The Ford Capri was the coupe designed to challenge the big European brands by providing driving thrills and great styling at a price within reach of everyone.

It was created by Ford to be Europe’s very own Mustang, and despite Car magazine calling it a Cortina in drag, its bold American styling made it an instant classic.

The Mk1 Capri

When the Mk1 Capri hit the market in 1969, sales were decent from the off.
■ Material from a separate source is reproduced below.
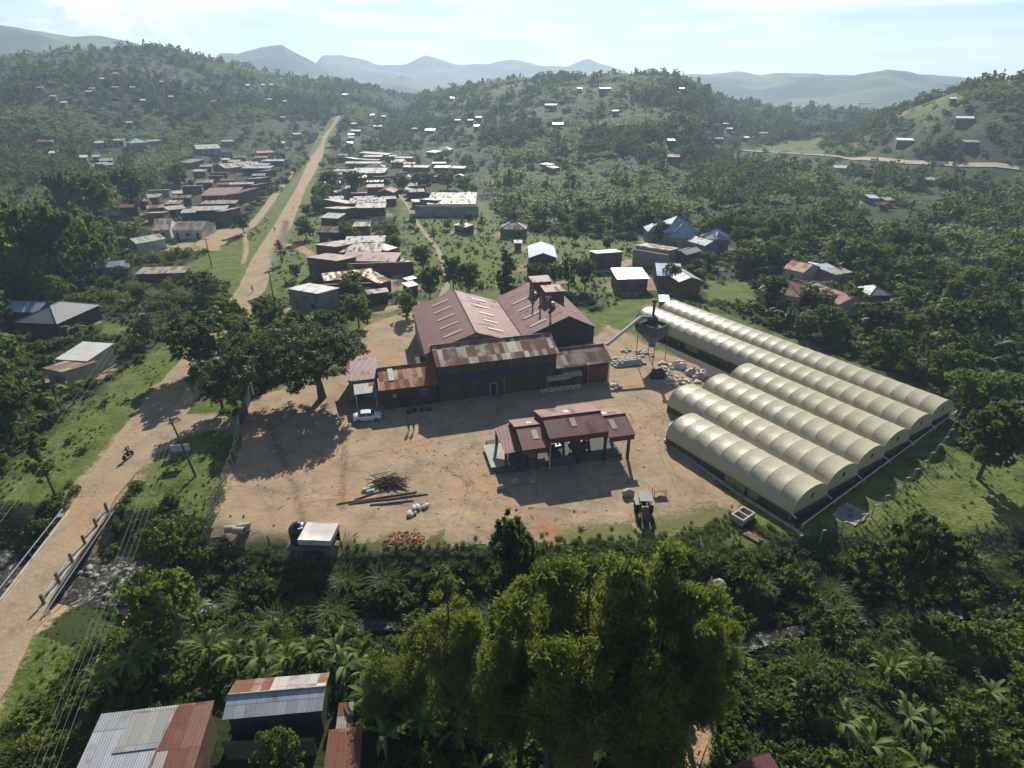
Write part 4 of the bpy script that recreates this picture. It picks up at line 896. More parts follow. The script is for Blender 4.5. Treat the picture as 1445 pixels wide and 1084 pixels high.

The car was designed to appeal to all budgets and was available in a number of different engine sizes, from the underpowered 1.3-litre up to a meaty 2.0-litre V6. With production taking place in Germany and the UK, there were some differences in engine type (Ford Kent and Ford Essex V4/V6 in the UK and Ford Taunus and L engines in Germany).

The Kent engines offered sluggish performance, and the Essex V4 was woefully unreliable, but the Essex V6 was a great engine and is the most desirable today.

The ride was uncomfortable, and the handling was terrible, but Ford addressed many of these issues with a facelift version in 1972, which was available until 1974 when the Mk2 came along…

The Mk2 Capri 

The Mk2 Ford Capri was a fantastic car that proved that Ford listened to criticism. With its shorter bonnet, larger cabin and hatchback, it proved to be as popular and practical as it was reliable. The hatchback was a revelation (it was Ford’s first) and showed the way forward for future Ford designs. Despite being a better car in every way than the Mk1, sales were slower around Europe, so when it came to updating the Capri in 1978, Ford focused the majority of its marketing on the UK sector.

The Mk3 Capri 

The Mk3 looked the business. Its sharper lines and double headlights made it look like it could eat other cars for breakfast! Whereas the model to own was always the 3.0-litre V6 (thanks to the TV show, The Professionals), the later 2.8-litre injection provided even more thrills. Its 160 bhp output kept the Capri on the heels of the chasing pack… the new kids on the block that came to be known as hot hatches.

There are loads of Capris on the market for the classic car enthusiast, and they’re all fairly easy to work on, which makes them a tempting buy. Expect to pay anything up to £40,000 for a mint large engine model, though, which means the Ford Capri is no longer an everyman sports coupe!